Space Mining

Swirling through the cosmos, within striking distance of Earth, are thousands of extraordinarily valuable rocks. At least, that’s the theory: Asteroids, known to science since 1801, have of late become the object of a minor boom in speculative investment. At least two companies plan to mine near-earth asteroids for precious metals, and many scientists think their resources could be instrumental in future spacefaring. Yet who would rightfully own this celestial abundance isn’t a settled question under international law. And plenty of skeptics think the whole pursuit is daft.

In August 2015, the number of near-earth asteroids identified topped 13,000, with an average of three more being confirmed every day. The month before, a spacecraft built by Planetary Resources took off from the International Space Station on a mission to test the instruments and software needed for a robotic mining expedition.
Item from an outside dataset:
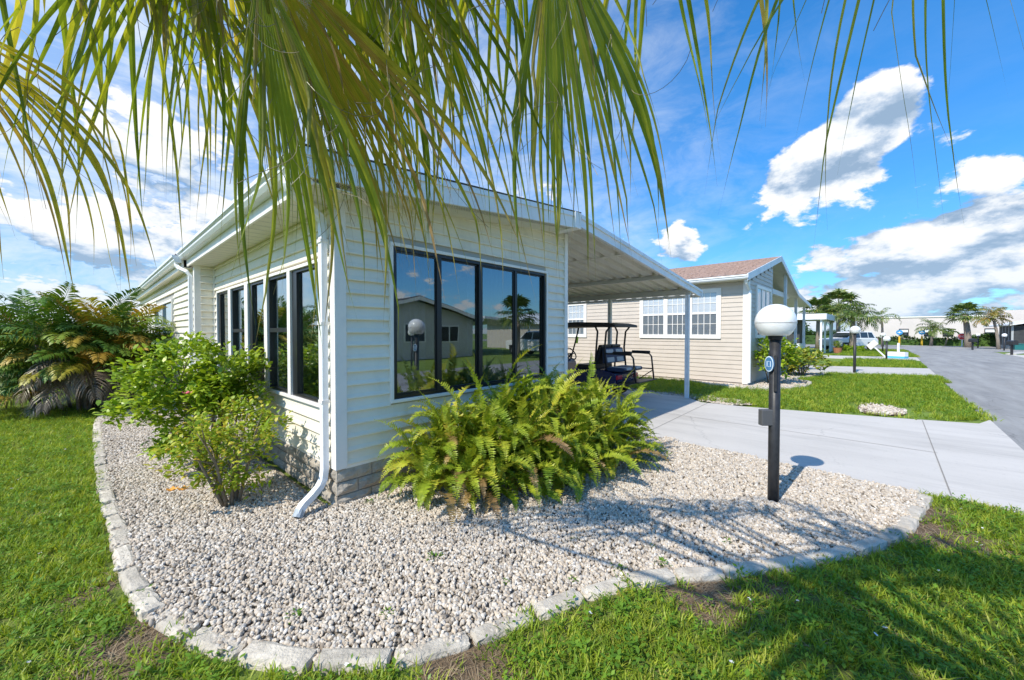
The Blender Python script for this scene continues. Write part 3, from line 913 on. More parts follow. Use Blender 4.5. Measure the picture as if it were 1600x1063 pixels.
skirt((YB + .0, 12.5), 'y', 1.245)
hbox('skirt_wall', 'mortar', CX + .022, XR - .02, CY + .022, CY + .1, -.05, .345)
hbox('skirt_wall', 'mortar', CX + .022, CX + .1, CY + .1, 19, -.05, .345)
# windows
def ring(x0, x1, z0, z1, w, y0, y1, axis='x'):
    mb = MB()
    for a in ((x0, x1, z0, z0 + w), (x0, x1, z1 - w, z1), (x0, x0 + w, z0 + w, z1 - w), (x1 - w, x1, z0 + w, z1 - w)):
        if axis == 'x': mb.box(a[0], a[1], y0, y1, a[2], a[3])
        else: mb.box(y0, y1, a[0], a[1], a[2], a[3])
    return mb
def child(o, p):
    o.parent = p; o.matrix_parent_inverse = p.matrix_world.inverted() if False else Matrix.Identity(4); return o
wa = hp(ring(WX0, WX1, WZ0, WZ1, .035, CY - .022, CY + .06).build('window', 'trim_white', bevel=.004))
child(ring(WX0 + .035, WX1 - .035, WZ0 + .035, WZ1 - .035, .035, CY + .0, CY + .075).build('frame', 'window_black'), wa)
px = [WX0 + .07, 2.645, 3.275, 3.925, WX1 - .07]
for i, x in enumerate(px[1:-1]):
    w = (.032, .028, .022)[i]
    child(box('mullion', 'window_black', None, x - w, x + w, CY + .006, CY + .07, WZ0 + .07, WZ1 - .07), wa)
for i in range(4):
    a, b = px[i] + (.0 if i == 0 else .02), px[i + 1] - (.0 if i == 3 else .02)
    yy = CY + (.030 if i % 2 == 0 else .046)
    child(box('pane', 'window_glass', None, a, b, yy, yy + .004, WZ0 + .068, WZ1 - .068), wa)
    child(ring(a, b, WZ0 + .068, WZ1 - .068, .022, yy - .012, yy + .016).build('sash', 'window_black'), wa)
def curtain(x0, x1, y, z0, z1, amp, n, axis='x', parent=wa):
    mb = MB(); V = []; N = n * 8
    for i in range(N + 1):
        t = i / N
        d = amp * math.sin(t * n * 6.283) + amp * .4 * math.sin(t * n * 2.3 * 6.283)
        for z in (z0, z1):
            p = (x0 + (x1 - x0) * t, y + d, z)
            V.append(p if axis == 'x' else (p[1], p[0], p[2]))
    mb.add(V, [(2 * i, 2 * i + 2, 2 * i + 3, 2 * i + 1) for i in range(N)])
    return child(mb.build('curtain', 'curtain', smooth=True), parent)
curtain(2.15, 2.62, CY + .25, .95, 2.5, .02, 7)
curtain(3.3, 3.95, CY + .28, .95, 2.5, .02, 9)
units = [(3.835, 4.60), (4.70, 5.40), (5.53, 6.25), (6.42, 7.19), (7.36, 8.115)]
wb = hp(ring(VB0, VB1, WB0, WB1, .035, CX - .022, CX + .06, 'y').build('window', 'trim_white', bevel=.004))
for i, (a, b) in enumerate(units):
    if i < 4: child(box('mullion', 'trim_white', None, CX - .02, CX + .07, b + .004, units[i + 1][0] - .004, WB0 + .035, WB1 - .035), wb)
    fw = .03
    child(ring(a, b, WB0 + .035, WB1 - .035, fw, CX + .002, CX + .075, 'y').build('frame', 'window_black'), wb)
    if i % 2 == 0:
        child(box('frame', 'window_black', None, CX + .0, CX + .06, b - .14, b - .032, WB0 + .066, WB1 - .066), wb)
        child(box('pane', 'window_glass_side', None, CX + .03, CX + .034, a + fw, b - .142, WB0 + .065, WB1 - .065), wb)
    else:
        zm = 1.62
        child(box('rail', 'window_black', None, CX + .0, CX + .06, a + fw, b - fw, zm - .025, zm + .025), wb)
        child(box('pane', 'window_glass_side', None, CX + .04, CX + .044, a + fw, b - fw, zm + .025, WB1 - .065), wb)
        child(box('pane', 'window_glass_side', None, CX + .04, CX + .044, a + fw, b - fw, WB0 + .065, zm - .025), wb)
        child(box('insect_screen', 'screen_mesh', None, CX + .046, CX + .05, a + fw, b - fw, WB0 + .066, zm - .026), wb)
wc = hp(ring(10.98, 14.17, 1.215, 2.315, .05, 1.205, 1.27, 'y').build('window', 'trim_white'))
for a, b in ((11.03, 12.55), (12.6, 14.12)):
    child(box('pane', 'window_glass_side', None, 1.245, 1.25, a, b, 1.26, 2.27), wc)
    child(box('rail', 'trim_white', None, 1.225, 1.262, a, b, 1.71, 1.77), wc)
    child(box('white_backing', 'curtain', None, 1.256, 1.262, a, b, 1.26, 2.27), wc)
child(box('mullion', 'trim_white', None, 1.21, 1.262, 12.551, 12.599, 1.265, 2.265), wc)
# roof, rake fascia, soffit
def slope(name, m, x0, x1, y0, y1, lo, hi):
    """a bar that follows the roof slope: lo/hi are offsets from the roof line"""
    return hp(MB().hexa([(x0, y0, zroof(x0) + lo), (x1, y0, zroof(x1) + lo), (x1, y1, zroof(x1) + lo), (x0, y1, zroof(x0) + lo),
                         (x0, y0, zroof(x0) + hi), (x1, y0, zroof(x1) + hi), (x1, y1, zroof(x1) + hi), (x0, y1, zroof(x0) + hi)]).build(name, m))
slope('roof', 'shingle_dark', 1.06, 4.86, 3.085, 19.2, .012, .028)
RF = slope('rake_fascia', 'trim_white', 1.08, 4.80, 3.105, 3.135, -.205, .008)
slope('drip_edge', 'gutter_white', 1.065, 4.83, 3.088, 3.104, -.045, .010)
hbox('fascia_cap', 'trim_white', 4.69, 4.845, 3.075, 3.5, 3.085, 3.315, bevel=.005)
# front soffit: vented strip next to the fascia, then plain boards
slope('soffit_vent', 'soffit_cream', 1.10, 4.78, 3.136, 3.26, -.196, -.19)
slope('soffit', 'soffit_cream', 1.10, 4.78, 3.264, 3.55, -.199, -.193)
mb = MB()
for i in range(150):
    x = 1.3 + i * .023
    for j in range(4):
        y = 3.155 + j * .026
        z = zroof(x) - .1965
        mb.add([(x, y, z), (x + .009, y, z), (x + .009, y + .013, z), (x, y + .013, z)], [(0, 3, 2, 1)])
so = hp(mb.build('vent_slot', 'dark_screen')); so['kind'] = 'stuff'
# side eave
hbox('eave_soffit', 'soffit_cream', 1.175, CX + .03, 3.137, YB + .1, 2.735, 2.745)
for i in range(int((YB - 3.2) / .2)):
    y = 3.2 + i * .2
    hbox('soffit_seam', 'beam_grey', 1.18, CX + .0, y, y + .006, 2.7325, 2.7345)
hbox('eave_fascia', 'trim_white', 1.15, 1.174, 3.137, 8.62, 2.72, 2.95)
hbox('eave_soffit', 'soffit_cream', 1.115, 1.27, 8.63, 19.2, 2.70, 2.71)
hbox('eave_fascia', 'trim_white', 1.09, 1.114, 8.63, 19.2, 2.69, 2.90)
GP = [(0, .115), (0, .0), (-.075, .0), (-.10, .035), (-.10, .06), (-.125, .08), (-.125, .12), (-.115, .12), (-.115, .085), (-.09, .065), (-.09, .04), (-.07, .01), (-.008, .01), (-.008, .115)]
def gutter(x, z, y0, y1):
    mb = MB(); mb.prism([(x + a, z + b) for a, b in GP], 'y', y0, y1)
    for y in (y0, y1 - .004): mb.prism([(x, z + .115), (x, z), (x - .075, z), (x - .10, z + .035), (x - .10, z + .06), (x - .125, z + .08), (x - .125, z + .12)], 'y', y + .001, y + .003)
    return hp(mb.build('gutter', 'gutter_white'))
gutter(1.146, 2.835, 3.10, 8.66)
gutter(1.084, 2.775, 8.60, 19.2)
def downspout(pts, name='downspout', w=.072, d=.055):
    pts = [Vector(p) for p in pts]; mb = MB(); V = []; Fc = []
    x = Vector((0, 1, 0))
    for i, p in enumerate(pts):
        t = (pts[min(i + 1, len(pts) - 1)] - pts[max(i - 1, 0)]).normalized()
        xx = (x - t * x.dot(t)).normalized(); yy = t.cross(xx)
        for a, b in ((-1, -1), (-.4, -.86), (.4, -.86), (1, -1), (1, 1), (.4, .86), (-.4, .86), (-1, 1)): V.append(p + xx * a * w / 2 + yy * b * d / 2)
    for i in range(len(pts) - 1):
        for k in range(8): Fc.append((i * 8 + k, i * 8 + (k + 1) % 8, (i + 1) * 8 + (k + 1) % 8, (i + 1) * 8 + k))
    Fc.append(tuple(range(8))[::-1])
    mb.add(V, Fc)
    return hp(mb.build(name, 'gutter_white', bevel=.004))
ds = downspout([(1.09, 3.42, 2.86), (1.09, 3.42, 2.78), (1.11, 3.45, 2.74), (1.40, 3.62, 2.63), (1.438, 3.64, 2.58), (1.44, 3.64, 2.5), (1.44, 3.64, .36), (1.425, 3.635, .26), (1.385, 3.62, .20), (1.30, 3.58, .15), (1.22, 3.54, .115), (1.19, 3.525, .085), (1.175, 3.52, .05)])
for z in (.95, 1.66, 2.4): child(box('strap', 'trim_white', None, 1.405, 1.475, 3.598, 3.682, z, z + .03), ds)
child(MB().tube([(1.195, 3.53, .085), (1.165, 3.512, .035)], [.042, .044], 10).build('outlet_sleeve', 'outlet_grey'), ds)
downspout([(1.03, 8.75, 2.80), (1.03, 8.72, 2.74), (1.06, 8.66, 2.68), (1.15, 8.56, 2.62), (1.185, 8.54, 2.55), (1.185, 8.54, .1)])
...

Many asteroids are rich in water and precious metals, notably platinum, a prime ingredient in everything from catalytic converters to cell phones. NASA is planning its own mission in 2016 to visit an asteroid and bring some of its surface material back home. The U.S. Congress is mulling legislation that would confer property rights on companies that extract extraterrestrial resources. And the U.S. Federal Aviation Administration, which regulates some private space activity, has been quietly encouraging aerospace companies that want to commercialize the cosmos. Peter Diamandis, a co-founder of Planetary Resources, estimates that a single asteroid 30 meters in diameter could yield $50 billion of platinum, and there are thousands that are larger. In 10 years, the company — which counts Eric Schmidt and Larry Page of Google among its financial backers — hopes to have produced its first liter of extraterrestrial water. Deep Space Industries, a competitor, says it plans to use 3-D printing to build a zero-gravity manufacturing plant. In space, as in Silicon Valley, hyperbole is not unknown.